Short exercise: Hand back each line, unchanged, from the top down to the line where "return Vector((x*math.cos(RA) - y*math.sin(RA), x*math.sin(RA)" sits.

Supplied material:

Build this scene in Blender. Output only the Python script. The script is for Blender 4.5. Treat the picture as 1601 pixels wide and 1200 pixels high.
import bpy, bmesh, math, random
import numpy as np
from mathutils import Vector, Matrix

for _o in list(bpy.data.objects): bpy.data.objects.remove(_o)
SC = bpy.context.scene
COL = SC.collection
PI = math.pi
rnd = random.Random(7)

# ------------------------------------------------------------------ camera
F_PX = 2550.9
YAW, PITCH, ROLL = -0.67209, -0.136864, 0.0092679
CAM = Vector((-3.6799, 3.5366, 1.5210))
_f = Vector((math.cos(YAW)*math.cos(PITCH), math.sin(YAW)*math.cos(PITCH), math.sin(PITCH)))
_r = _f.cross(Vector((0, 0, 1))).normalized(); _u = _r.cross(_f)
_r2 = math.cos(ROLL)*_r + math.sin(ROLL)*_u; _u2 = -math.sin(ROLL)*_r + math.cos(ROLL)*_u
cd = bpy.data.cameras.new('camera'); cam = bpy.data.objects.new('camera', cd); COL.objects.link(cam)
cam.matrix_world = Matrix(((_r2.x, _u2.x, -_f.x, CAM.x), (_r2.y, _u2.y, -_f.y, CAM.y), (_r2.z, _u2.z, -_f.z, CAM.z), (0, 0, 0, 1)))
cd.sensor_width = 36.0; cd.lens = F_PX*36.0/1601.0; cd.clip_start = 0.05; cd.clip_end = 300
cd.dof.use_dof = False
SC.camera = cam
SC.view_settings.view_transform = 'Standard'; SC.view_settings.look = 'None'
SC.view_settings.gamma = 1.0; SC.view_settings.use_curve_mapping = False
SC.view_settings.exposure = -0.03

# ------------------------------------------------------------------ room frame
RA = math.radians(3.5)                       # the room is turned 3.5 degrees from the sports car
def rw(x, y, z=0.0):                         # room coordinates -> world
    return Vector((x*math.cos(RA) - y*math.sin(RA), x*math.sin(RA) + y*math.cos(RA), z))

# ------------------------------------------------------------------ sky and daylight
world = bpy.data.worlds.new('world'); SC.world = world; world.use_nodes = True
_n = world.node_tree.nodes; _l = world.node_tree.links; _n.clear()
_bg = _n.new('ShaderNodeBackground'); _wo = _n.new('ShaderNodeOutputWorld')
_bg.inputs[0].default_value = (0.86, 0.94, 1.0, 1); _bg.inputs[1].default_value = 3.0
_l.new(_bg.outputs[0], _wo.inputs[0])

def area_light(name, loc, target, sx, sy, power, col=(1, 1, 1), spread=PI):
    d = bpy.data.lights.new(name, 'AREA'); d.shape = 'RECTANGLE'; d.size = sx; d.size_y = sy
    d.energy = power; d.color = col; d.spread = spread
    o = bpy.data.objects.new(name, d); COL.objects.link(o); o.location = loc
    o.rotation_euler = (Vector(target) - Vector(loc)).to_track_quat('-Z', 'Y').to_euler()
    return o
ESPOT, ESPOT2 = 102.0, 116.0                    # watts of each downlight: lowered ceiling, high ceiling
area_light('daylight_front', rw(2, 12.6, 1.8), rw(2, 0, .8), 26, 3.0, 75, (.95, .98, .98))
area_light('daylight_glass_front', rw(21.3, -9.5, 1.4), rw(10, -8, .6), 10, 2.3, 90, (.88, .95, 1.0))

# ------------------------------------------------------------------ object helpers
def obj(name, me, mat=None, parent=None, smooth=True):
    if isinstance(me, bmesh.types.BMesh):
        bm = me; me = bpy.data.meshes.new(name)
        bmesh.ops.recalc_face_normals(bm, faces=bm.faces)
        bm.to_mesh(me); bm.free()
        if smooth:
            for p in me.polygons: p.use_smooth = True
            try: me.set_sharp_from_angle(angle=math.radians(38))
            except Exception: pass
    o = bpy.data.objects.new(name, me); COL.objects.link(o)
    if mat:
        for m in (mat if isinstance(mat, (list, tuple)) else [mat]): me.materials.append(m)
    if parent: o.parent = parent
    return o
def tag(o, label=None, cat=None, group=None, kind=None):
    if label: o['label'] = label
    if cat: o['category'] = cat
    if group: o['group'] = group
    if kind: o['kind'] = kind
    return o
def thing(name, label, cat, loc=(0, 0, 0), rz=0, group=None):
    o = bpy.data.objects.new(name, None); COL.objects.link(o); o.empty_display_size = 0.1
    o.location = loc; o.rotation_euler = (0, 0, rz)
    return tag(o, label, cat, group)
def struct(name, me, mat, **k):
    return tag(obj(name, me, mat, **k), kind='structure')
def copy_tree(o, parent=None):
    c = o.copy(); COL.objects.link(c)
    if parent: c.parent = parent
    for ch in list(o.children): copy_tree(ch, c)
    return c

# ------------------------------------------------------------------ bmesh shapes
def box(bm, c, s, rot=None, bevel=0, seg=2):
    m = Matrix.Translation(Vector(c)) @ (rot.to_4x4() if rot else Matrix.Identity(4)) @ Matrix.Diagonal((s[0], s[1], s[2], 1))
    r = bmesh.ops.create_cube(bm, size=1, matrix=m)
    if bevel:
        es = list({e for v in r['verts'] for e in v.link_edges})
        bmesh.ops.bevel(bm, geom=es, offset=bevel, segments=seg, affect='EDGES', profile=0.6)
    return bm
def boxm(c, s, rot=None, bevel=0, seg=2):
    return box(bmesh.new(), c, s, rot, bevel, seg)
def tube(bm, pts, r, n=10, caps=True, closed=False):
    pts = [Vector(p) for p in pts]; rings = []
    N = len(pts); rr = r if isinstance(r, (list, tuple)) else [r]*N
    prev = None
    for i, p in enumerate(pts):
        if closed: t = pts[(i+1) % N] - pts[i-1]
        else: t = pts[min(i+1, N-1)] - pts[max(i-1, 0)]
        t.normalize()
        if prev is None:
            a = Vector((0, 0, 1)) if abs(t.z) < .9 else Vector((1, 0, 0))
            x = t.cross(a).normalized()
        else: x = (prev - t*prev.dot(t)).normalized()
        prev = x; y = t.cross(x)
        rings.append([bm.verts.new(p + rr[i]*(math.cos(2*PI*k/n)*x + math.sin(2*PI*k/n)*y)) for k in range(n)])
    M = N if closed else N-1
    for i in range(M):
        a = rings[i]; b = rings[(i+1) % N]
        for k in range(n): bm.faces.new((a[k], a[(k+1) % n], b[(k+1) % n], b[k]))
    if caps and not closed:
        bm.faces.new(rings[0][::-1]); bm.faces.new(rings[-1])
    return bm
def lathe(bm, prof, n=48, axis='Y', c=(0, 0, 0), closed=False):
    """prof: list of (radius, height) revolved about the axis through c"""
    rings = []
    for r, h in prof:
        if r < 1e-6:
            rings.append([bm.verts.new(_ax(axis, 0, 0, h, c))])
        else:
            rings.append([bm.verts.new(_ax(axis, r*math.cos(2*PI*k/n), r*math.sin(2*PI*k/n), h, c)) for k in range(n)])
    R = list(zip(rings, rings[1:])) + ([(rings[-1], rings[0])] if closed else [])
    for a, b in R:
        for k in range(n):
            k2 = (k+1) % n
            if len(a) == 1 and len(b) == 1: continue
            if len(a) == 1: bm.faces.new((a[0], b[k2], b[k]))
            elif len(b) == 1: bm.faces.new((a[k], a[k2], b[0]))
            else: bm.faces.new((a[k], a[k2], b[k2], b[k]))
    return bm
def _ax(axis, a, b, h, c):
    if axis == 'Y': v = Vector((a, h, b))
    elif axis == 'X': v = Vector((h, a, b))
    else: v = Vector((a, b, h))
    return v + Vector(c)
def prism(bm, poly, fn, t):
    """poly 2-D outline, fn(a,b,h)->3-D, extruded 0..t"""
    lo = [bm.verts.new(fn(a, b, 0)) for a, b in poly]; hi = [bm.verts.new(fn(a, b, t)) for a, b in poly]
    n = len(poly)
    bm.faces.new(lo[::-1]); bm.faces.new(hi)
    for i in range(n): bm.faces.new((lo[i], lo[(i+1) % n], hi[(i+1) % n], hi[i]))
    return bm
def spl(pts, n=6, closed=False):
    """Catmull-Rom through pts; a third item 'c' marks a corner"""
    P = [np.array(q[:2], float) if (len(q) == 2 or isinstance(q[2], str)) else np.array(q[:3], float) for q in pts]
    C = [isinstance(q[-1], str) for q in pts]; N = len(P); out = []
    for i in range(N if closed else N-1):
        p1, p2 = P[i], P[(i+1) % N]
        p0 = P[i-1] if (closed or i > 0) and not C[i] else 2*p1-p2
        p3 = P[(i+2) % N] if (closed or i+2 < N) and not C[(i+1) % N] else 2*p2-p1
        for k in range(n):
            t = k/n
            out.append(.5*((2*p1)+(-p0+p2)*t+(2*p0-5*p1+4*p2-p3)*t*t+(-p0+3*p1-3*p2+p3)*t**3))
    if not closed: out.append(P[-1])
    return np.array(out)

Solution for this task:
Build this scene in Blender. Output only the Python script. The script is for Blender 4.5. Treat the picture as 1601 pixels wide and 1200 pixels high.
import bpy, bmesh, math, random
import numpy as np
from mathutils import Vector, Matrix

for _o in list(bpy.data.objects): bpy.data.objects.remove(_o)
SC = bpy.context.scene
COL = SC.collection
PI = math.pi
rnd = random.Random(7)

# ------------------------------------------------------------------ camera
F_PX = 2550.9
YAW, PITCH, ROLL = -0.67209, -0.136864, 0.0092679
CAM = Vector((-3.6799, 3.5366, 1.5210))
_f = Vector((math.cos(YAW)*math.cos(PITCH), math.sin(YAW)*math.cos(PITCH), math.sin(PITCH)))
_r = _f.cross(Vector((0, 0, 1))).normalized(); _u = _r.cross(_f)
_r2 = math.cos(ROLL)*_r + math.sin(ROLL)*_u; _u2 = -math.sin(ROLL)*_r + math.cos(ROLL)*_u
cd = bpy.data.cameras.new('camera'); cam = bpy.data.objects.new('camera', cd); COL.objects.link(cam)
cam.matrix_world = Matrix(((_r2.x, _u2.x, -_f.x, CAM.x), (_r2.y, _u2.y, -_f.y, CAM.y), (_r2.z, _u2.z, -_f.z, CAM.z), (0, 0, 0, 1)))
cd.sensor_width = 36.0; cd.lens = F_PX*36.0/1601.0; cd.clip_start = 0.05; cd.clip_end = 300
cd.dof.use_dof = False
SC.camera = cam
SC.view_settings.view_transform = 'Standard'; SC.view_settings.look = 'None'
SC.view_settings.gamma = 1.0; SC.view_settings.use_curve_mapping = False
SC.view_settings.exposure = -0.03

# ------------------------------------------------------------------ room frame
RA = math.radians(3.5)                       # the room is turned 3.5 degrees from the sports car
def rw(x, y, z=0.0):                         # room coordinates -> world
    return Vector((x*math.cos(RA) - y*math.sin(RA), x*math.sin(RA) + y*math.cos(RA), z))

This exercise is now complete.